We proudly cater to both customers and partners (restaurants) simultaneously; however, both partners and Hungerstation have a common goal which is delivering the best food and the best customer experience, which creates a great synergy.

When customers communicate their opinions about the food or the menu, we work closely with our partners to provide what customers need. 

This is evident in our huge selection of partners (18,000 points of sale) and Hungerstation only menu items across the platform.

5. What are the current challenges marketing teams face in the region with regards to digitisation and innovation technologies?

Well, assuming that the majority of commercial marketing teams are not as well established or financed as Hungerstation’s team, most SMEs find access to market data very challenging in general which is very critical to the business and marketing particularly. This could be because of the cost of marketing technology or the lack of access to open data sources to implement into their strategies. 

Innovation can’t be bought with software; however, software could be a great tool for innovative ideas to materialise faster.

6. How important is collaboration between Marketing and Other Departments Heads of Technology and Finance?

Collaborative environments are essential across all departments. For marketing, departments are at the forefront of communication with customers and their reaction to marketing efforts such as digital campaigns.

When a customer reacts positively to a specific element of marketing, it’s only natural that marketing would focus on this element more and dig deeper.

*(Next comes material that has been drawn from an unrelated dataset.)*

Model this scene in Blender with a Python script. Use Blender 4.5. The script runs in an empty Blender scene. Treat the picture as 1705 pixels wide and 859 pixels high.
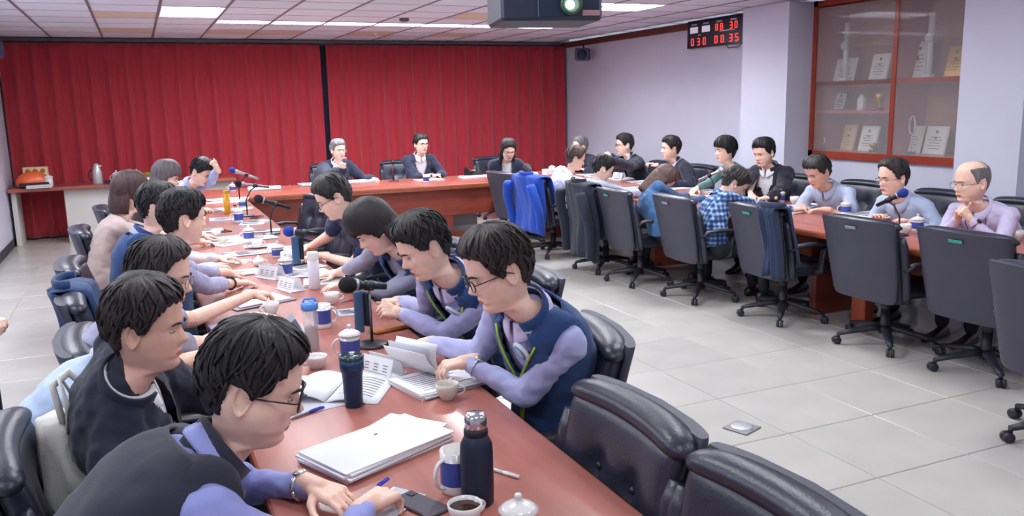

For example, if a newly added feature to an online eCommerce platform generated more customer traction, collaborative work environment would necessitate that marketing team shares insights and suggestions for product and tech teams to implement similar products (backed up by data) that in theory would increase customer traction. 

This case is also valid for finance and operations models, and this is how, for example, Hungerstation is known in the market with seamless user experience and affordable food delivery.

7. What are some of the upcoming marketing trends in the region that excite you?

There are a couple of exciting trends, but for me, especially growth hacking tops the cake. When marketeers think of growth hacking, they get extremely creative however chances of growth are still slim due to lack of smart built in house software. But when growth hacking is powered by big data, predictive analysis and high volume low-cost marketing experimentation that is digital, chances are higher. 

This is why growth hacking is not only a marketing effort but also tech development that needs to be part of the business strategy that, when done right is a game-changer.